Подобная лакуна не связана с недостатком отсылок в средневековой литературе, совсем наоборот, литература того времени переполнена банкетами каннибалов: людоеды попадаются в самых неожиданных произведениях, подмигивают со страниц бестиариев и кодексов о монстрах, населяют литературные манускрипты и хроники, проникая в самые непредсказуемые источники. И все же, когда случается наткнуться на поглотителей людей, к ним редко относятся с должным вниманием и еще реже удостаивают научным взглядом: их злодеяния интригуют, о них читают, их документируют, ими интересуются, но не более.
Антропофаги в современной историографии, остаются в относительной тени, безвозвратно заключенные в анекдотичной тюрьме, стены которой сооружены из мрачных и курьезных новостей, из horribile dictu, из более или менее назидательных эпизодов[4].
Возможно, в этом виноват сам характер тех упоминаний, которыми усеяны средневековые источники. Или то, что эпизодичные теоретические взыскания, их сопровождающие, приводили к тому, что страдала сама терминология, обозначающая феномен. Термин «каннибализм» происходит от имени, данного жителями Багамских островов и Кубы коренному населению Малых Антильских островов, жестоким Карибам[5], которых считали людоедами. Лемма «антропофагия» являлась рядовым термином в классической античности (например, в Аристотеле и Плинии), но исчезает на макроскопическом уровне в латинских и вернакулярных текстах, где появляется за редкими исключениями только как транскрипция или перевод с греческого. В этой работе мы предпочли дистанцироваться от античного термина, чтобы подчеркнуть, что категория «антропофаг» относится к нашей системе понятий, а не к исследуемому периоду[6]. Слово «антропофагия» и производные от него будут описывать «поедание людей» в буквальном смысле, а «каннибализм» – акт потребления существ своего вида[7].
Поглотителей людской плоти изображают многогранно и многоцветно. Их рисуют орками, оборотнями, расами монстров с далеких краев земли, апокалипсическими народами, злыми ведьмами и враждебными сектами, что плетут заговоры против христиан. Но средневековые каннибалы – это не только орки и злобные сказочные существа: это те же праведные христиане, рыцари и короли, юные девицы, горожане и больные. Прохожий, отшельник, дитя, воитель: все они – возможные жертвы, все – возможные палачи.
Перед таким богатством упоминаний спонтанно встает вопрос о конкретных практиках: исповедовался ли каннибализм в Средневековье на самом деле, или речь идет о фантастических рассказах?

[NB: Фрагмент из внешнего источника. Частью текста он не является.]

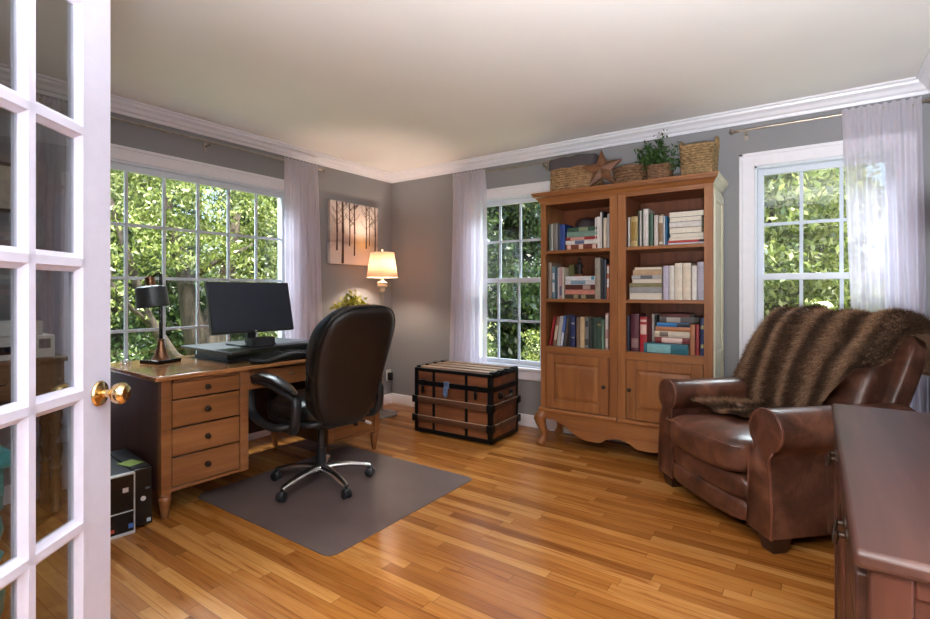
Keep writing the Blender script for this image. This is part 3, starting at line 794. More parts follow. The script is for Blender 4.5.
# ------------------------------------------------------------------ things on top of the bookcase
ZA = 1.952
def woven(name, cx, cy, z0, hx, hy, h, mat, parent, taper=1.0, rows=10, p=6, rad=.0075, seg=84):
    b = MB(); rows = int(rows)
    for r in range(rows):
        z = (r + .5) / rows * h; s = 1 + (taper - 1) * (r / (rows - 1)); pts = []
        rings = []
        for j in range(seg):
            a = 2 * PI * j / seg; ca, sa = math.cos(a), math.sin(a)
            m = (abs(ca) ** p + abs(sa) ** p) ** (-1 / p)
            w = (1 if (j // 2 + r) % 2 else -1) * rad * .42
            X, Y = (hx * s - rad + w) * m * ca, (hy * s - rad + w) * m * sa
            n = Vector((ca * m ** 2, sa * m ** 2, 0)).normalized()
            hh = h / rows * .56
            rings.append([(cx + X + n.x * rad * math.cos(q), cy + Y + n.y * rad * math.cos(q), z0 + z + hh * math.sin(q)) for q in [2 * PI * i / 6 for i in range(6)]])
        rings.append(rings[0]); b.rings(rings, cap=False)
    b.box(cx - hx * .93, cx + hx * .93, cy - hy * .9, cy + hy * .9, z0, z0 + h * .3)
    return b.build(name, mat, parent, ang=70)
bk = thing('basket', 'large wicker basket with a dark cloth liner at the left end of the bookcase top', 'basket', (2.19, -.225, ZA))
woven('woven_body', 0, 0, 0, .185, .14, .215, M['wick'], bk, 1.0, 12)
b = MB(); 
for r0, z0, z1, g in ((1.035, .185, .27, .0),):
    rings = []
    for (sx, z) in ((1.0, .19), (1.04, .188), (1.045, .2), (1.04, .25), (1.03, .268), (.98, .272), (.94, .262), (.93, .2)):
        ring = []
        for j in range(60):
            a = 2 * PI * j / 60; m = (abs(math.cos(a)) ** 7 + abs(math.sin(a)) ** 7) ** (-1 / 7)
            ring.append((.185 * sx * m * math.cos(a), .142 * sx * m * math.sin(a), z + .004 * math.sin(a * 9)))
        rings.append(ring)
    b.rings(rings, cap=False)
b.build('liner', M['liner'], bk, ang=60)
b2 = thing('basket', 'low round wicker basket behind the wooden star', 'basket', (2.615, -.25, ZA))
woven('woven_body', 0, 0, 0, .115, .1, .135, M['wickb'], b2, 1.06, 6, 2.2, .011, 60)
MB().tube([(.122 * math.cos(a), .106 * math.sin(a), .135) for a in [2 * PI * j / 30 for j in range(31)]], .011, 8).build('rim', M['wickb'], b2)
b3 = thing('basket', 'tall seagrass basket with two handles at the right end of the bookcase top', 'basket', (3.075, -.235, ZA))
woven('woven_body', 0, 0, 0, .102, .11, .225, M['wickg'], b3, 1.12, 14, 5, .007, 84)
for sx in (-1, 1):
    pts = [(sx * (.108 + .004 * math.sin(PI * i / 10)), .05 * math.cos(PI * i / 10), .215 + .055 * math.sin(PI * i / 10)) for i in range(11)]
    MB().tube(pts, .011, 8).build('handle', M['wickg'], b3)
# star
st = thing('star', 'rustic five pointed wooden star leaning on the baskets', 'star', (2.452, -.432, ZA + .005))
st.rotation_euler = (R(-14), 0, R(4)); 
SR, sr = .155, .066; cz = SR * math.cos(R(36)) + .004
for k in range(5):
    a = R(90 + 72 * k + 4); p = [(SR * math.cos(a), SR * math.sin(a))] ; a1, a2 = a - R(36), a + R(36)
    tip = (SR * math.cos(a), 0, cz + SR * math.sin(a)); l = (sr * math.cos(a2), 0, cz + sr * math.sin(a2)); r = (sr * math.cos(a1), 0, cz + sr * math.sin(a1))
    ctr = (0, -.03, cz); bk0 = (0, .008, cz)
    ridge = (tip[0] * .97, -.008, cz + (tip[2] - cz) * .97)
    b = MB()
    b._new([tip, l, r, ctr, bk0, ridge, ((tip[0]), .012, tip[2]), (l[0], .012, l[2]), (r[0], .012, r[2])],
           [(0, 1, 5), (5, 1, 3), (0, 5, 2), (5, 3, 2), (6, 7, 1, 0), (6, 0, 2, 8), (4, 7, 6), (4, 6, 8), (3, 1, 7, 4), (3, 4, 8, 2)])
    b.build('star_arm', M['star'], st, ang=12)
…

Следует признать: и наши предки были склонны, при определенных условиях, к потреблению человеческой плоти, хоть антропофагия и не была распространенной и систематической практикой. Обычаи, которые мы склонны присваивать далеким культурам, нравы, которые нам тяжело понять и которые вызывают у нас отвращение, отчасти свойственны и нам.
Не всегда легко или возможно определить достоверность дошедших до нас эпизодов из средневековых источников, где граница между реальностью и воображением непрочна и хроника неразличимо смешивается с фантазией. С другой стороны, исследование фантастического воображения, что донесло до нас отголоски антропофагии (и ее социальные последствия), в той же степени интересно, что и реконструкция ее хроник в свойственной им динамике, которая позволяет нам взглянуть на глубинные страхи и надежды, что связывают человека со смертью. Поиск далеких корней мы начнем с первых веков христианства и завершим на пороге Нового времени, оставаясь на западной и франко-норманнской территории (обычаи прочих народов будут приняты во внимание в том отношении, в котором они повлияли на наше восприятие).